Con basura informativa me refiero a muchas cosas que ocultan, opacan y, en resumidas cuentas, contaminan nuestra percepción de la realidad: noticias morbosas y sensacionalistas; información intrascendente de relleno; notas de temas importantes, emitidas por medios ‘serios’, pero mal hechas: incompletas, mal redactadas, confusas; la molesta publicidad que acecha, acosa y distrae de mil maneras; y, obviamente, la manipulación propositiva de las noticias y/o la flagrante presentación de mentiras viles como “verdades históricas” (al mejor estilo de la propaganda Nazi: repítelo sin descanso hasta que se convierta en verdad; tema abordado en El Ciudadano por Luis Gutiérrez en su columna “En el llano” en marzo de este año: http://elciudadano.org.mx/enel-llano/el-gran-estratega).
En ese contexto, medios como El Ciudadano, que se preocupan por buscar buenas fuentes y presentar información completa, clara y sustentada, aun siendo pequeños y con precaria difusión, necesariamente destacan dentro del desolado paisaje general.
Y agrego otra característica de este medio que considero importante: el ejercicio de la memoria. Sin ser una directriz explícita (quizás más bien una característica impuesta por el carácter mensual de la publicación), quienes escribimos regularmente en El Ciudadano nos hemos preocupado por indagar en las causas y los antecedentes históricos de los hechos, de tal forma que la información no quede descontextualizada en una instantánea del presente.
Esta peculiaridad me parece especialmente valiosa en un país en el que el propio presidente nos recomienda “superar” lo pasado, en otras palabras, olvidarnos de que #FueElEstado; porque si hacemos lo contrario, recordar, descubriremos que a lo largo de muchas décadas, una y otra vez, ha sido el Estado, y que esa herencia de impunidad y corrupción no resuelta es la que hoy nos desgarra como nación.

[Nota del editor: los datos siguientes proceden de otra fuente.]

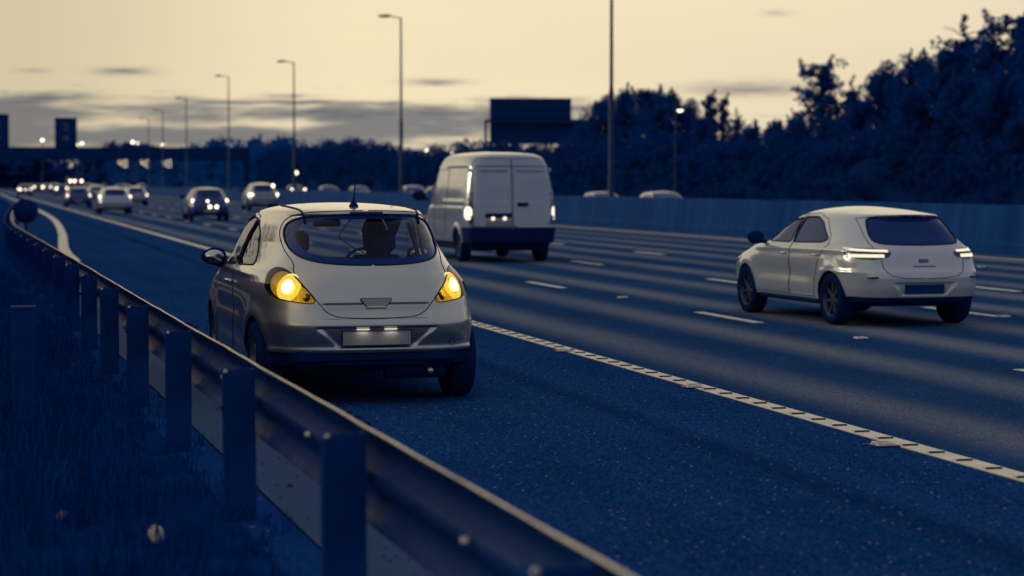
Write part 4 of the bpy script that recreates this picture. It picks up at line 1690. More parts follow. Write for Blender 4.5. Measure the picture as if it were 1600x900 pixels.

Perdón por ponerme denso. Sin más (por el momento), ya con esta me despido, no sin antes agradecer las finas atenciones de todos mis compañeros de trabajo (en esta y otras oficinas). De veras, gracias, nunca me la había pasado tan a gusto en un trabajo, ni había sido tan gratificante. Les deseo lo mejor y ojalá que a todos nos vaya bien (a cada quien por su camino).